朝から洗濯機を廻して、必要なものは手洗いし、時間をかけてごはんを作って食べる。3月中旬なのに冷たい雨が降っていて(午後には雪になった)、出かける気力はすでに消滅し、大きなクッションに転がって音楽をかけながら小説を読んだ。

そんな風に過ごしていると、「ああ、私って一人だなあ」という気持ちになった。窓の外に雨が降っていたからなのか。もしくは、音楽(かなりメロウな)を聞いていたからなのか。とにかく、寂しさの親戚のようなひとりぼっちの感覚と久しぶりに対面した。

そういえば、私はきょうと同じ気持ちを、初めて一人暮らしをした部屋でよく感じていた。そのことに気がつくと、雨の降り始めのようにぽつんぽつんと当時のことが思い出された。大学時代に大好きだった女の子のことを、私は考えていた。


彼女は、外見的に明らかに「かわいい」女の子だった。しかし、そういう素質を持った女の子の多くが、(いい意味でも悪い意味でも)自らの価値に自覚的なのに対し、彼女はそのことにまるで興味がないように見えた。
化粧っ気はなく、身に着けるのはシンプルなものばかり。だが、彼女が着れば素っ気ない白のTシャツだって彼女らしさがあったし、周りの目を意識していないのに、選ぶものには生来のセンスのよさが感じられた。そのことが彼女をより一層魅力的に、そしてユニークな存在に見せた。

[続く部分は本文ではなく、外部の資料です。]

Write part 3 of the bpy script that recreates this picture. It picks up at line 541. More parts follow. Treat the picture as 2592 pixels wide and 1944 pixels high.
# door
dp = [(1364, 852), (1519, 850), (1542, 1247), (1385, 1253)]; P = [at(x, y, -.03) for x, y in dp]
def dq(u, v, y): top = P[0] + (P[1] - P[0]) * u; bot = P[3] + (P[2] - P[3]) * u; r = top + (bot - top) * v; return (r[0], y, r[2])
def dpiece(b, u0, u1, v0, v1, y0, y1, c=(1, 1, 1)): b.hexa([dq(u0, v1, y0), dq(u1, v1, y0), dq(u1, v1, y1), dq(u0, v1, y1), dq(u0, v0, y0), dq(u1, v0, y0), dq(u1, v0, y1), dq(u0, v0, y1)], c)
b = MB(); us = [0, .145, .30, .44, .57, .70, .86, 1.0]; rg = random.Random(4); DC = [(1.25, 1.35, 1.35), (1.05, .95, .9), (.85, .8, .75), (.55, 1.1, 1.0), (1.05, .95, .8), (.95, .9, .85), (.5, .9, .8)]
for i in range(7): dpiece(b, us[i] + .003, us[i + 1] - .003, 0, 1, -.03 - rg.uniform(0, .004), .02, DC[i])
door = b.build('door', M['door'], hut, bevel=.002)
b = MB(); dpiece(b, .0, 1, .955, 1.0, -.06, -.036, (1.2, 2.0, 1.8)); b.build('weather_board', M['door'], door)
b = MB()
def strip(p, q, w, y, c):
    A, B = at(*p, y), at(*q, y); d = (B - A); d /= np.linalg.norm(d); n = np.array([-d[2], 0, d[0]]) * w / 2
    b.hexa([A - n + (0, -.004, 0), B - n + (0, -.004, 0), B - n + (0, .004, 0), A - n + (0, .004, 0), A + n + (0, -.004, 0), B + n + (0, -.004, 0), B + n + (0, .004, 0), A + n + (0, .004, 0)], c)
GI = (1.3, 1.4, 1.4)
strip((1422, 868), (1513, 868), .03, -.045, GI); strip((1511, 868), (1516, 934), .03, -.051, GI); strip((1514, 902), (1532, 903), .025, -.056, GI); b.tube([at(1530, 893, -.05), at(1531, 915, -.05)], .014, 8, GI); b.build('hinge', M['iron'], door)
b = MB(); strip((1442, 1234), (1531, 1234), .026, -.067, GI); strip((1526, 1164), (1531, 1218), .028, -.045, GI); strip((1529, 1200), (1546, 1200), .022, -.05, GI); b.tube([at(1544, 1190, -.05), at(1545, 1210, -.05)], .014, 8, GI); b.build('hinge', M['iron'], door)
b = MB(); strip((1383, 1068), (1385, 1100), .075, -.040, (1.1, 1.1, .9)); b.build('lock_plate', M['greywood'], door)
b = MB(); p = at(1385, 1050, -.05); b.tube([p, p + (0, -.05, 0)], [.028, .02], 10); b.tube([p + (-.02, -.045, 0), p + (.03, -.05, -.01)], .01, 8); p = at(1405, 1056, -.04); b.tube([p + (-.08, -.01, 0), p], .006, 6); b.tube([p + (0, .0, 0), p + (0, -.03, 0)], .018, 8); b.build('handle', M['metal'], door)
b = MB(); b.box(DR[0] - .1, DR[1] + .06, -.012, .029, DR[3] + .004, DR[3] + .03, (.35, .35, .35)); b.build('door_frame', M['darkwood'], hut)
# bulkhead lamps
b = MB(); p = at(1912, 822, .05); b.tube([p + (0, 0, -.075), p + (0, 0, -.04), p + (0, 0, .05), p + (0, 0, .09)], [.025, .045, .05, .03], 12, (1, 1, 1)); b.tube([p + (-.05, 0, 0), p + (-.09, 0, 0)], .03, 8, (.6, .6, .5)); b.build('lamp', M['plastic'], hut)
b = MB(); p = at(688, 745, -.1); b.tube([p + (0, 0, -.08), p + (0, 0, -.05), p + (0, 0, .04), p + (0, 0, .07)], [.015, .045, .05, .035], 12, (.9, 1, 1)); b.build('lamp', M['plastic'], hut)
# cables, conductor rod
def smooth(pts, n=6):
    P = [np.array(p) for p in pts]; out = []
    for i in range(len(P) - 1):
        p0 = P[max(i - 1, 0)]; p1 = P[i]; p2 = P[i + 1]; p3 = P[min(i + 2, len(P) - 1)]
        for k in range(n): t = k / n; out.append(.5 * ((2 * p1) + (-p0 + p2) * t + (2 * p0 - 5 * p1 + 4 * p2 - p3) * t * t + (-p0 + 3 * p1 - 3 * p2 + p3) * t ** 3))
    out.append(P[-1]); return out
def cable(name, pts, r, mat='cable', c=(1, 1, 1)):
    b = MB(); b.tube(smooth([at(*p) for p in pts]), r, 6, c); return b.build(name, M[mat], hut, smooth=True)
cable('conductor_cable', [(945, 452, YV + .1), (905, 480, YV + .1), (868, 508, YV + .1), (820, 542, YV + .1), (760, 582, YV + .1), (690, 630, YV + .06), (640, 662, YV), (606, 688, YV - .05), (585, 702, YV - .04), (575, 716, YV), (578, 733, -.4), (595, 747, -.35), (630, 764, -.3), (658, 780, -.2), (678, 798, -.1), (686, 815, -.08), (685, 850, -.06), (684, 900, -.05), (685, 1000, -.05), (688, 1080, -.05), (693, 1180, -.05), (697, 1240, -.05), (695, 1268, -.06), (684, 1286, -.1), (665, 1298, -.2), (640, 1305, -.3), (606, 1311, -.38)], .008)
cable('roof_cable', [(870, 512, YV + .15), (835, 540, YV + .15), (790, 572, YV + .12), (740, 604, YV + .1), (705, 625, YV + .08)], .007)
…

彼女には当時、魅力がないとは言い切れないが、これといった魅力は特にわからない(もっと率直にいうなら、総体的な魅力が釣り合っていないように見える)他大学の彼氏がいた。私としては彼女のような美貌の持ち主がなぜ? と思っていたが(失礼)、その人と楽しそうに付き合っているようだった。

また、ホワイエで無暗に時間を潰す数多の大学生のように群れることは好まず、ひとり講堂の庭園で時間をすごすような人だった。そんな彼女のことを、「寂しくないのかな?」と思っていたけれど、彼女はそんな質問の意味もわからないくらい、ちっとも寂しくなさそうだった。

もう一つ覚えているのは、彼女の持ち物について。彼女はいつも文庫本サイズの真っ白なノートを持ち、どこにいくにもそれを携え、誰に見せるともなくささやかな文章や絵やらを描き綴っているようだった。一度「見せてよ」とせがんだことがあるが、柔らかく、しかし意思をもって却下された。

きれいでどこか風変わりな彼女は、ごく普通の大学生だった私からすると、まるで小説の主人公のように見えた。きっと「変わってるね」と言われることに彼女なりの葛藤はあったと思うけれど、彼女のとらえどころなさは不思議な磁場となり、私や私の周りの人を惹きつけていた。

彼女のまわりには、彼女だけの世界がいつも広がっていた。彼女にしかわからない価値があり、大切にしていることがあった。彼女自身も、型にはまらず、誰からも侵されないように、自分の真ん中にあるものを守ってきたのだと思う。それを持ち続けることがどれだけ大変でかっこいいことかを、彼女は私に初めて教えてくれた人だった。

彼女のことを、なぜだがぽっかりと思い出していなかったけれど、春の雨の音に合わせて、大好きだった彼女の表情や行動がなつかしく思い浮かんだのでした。おしまい。

最後までよんでくださりありがとうございます。うれしいです。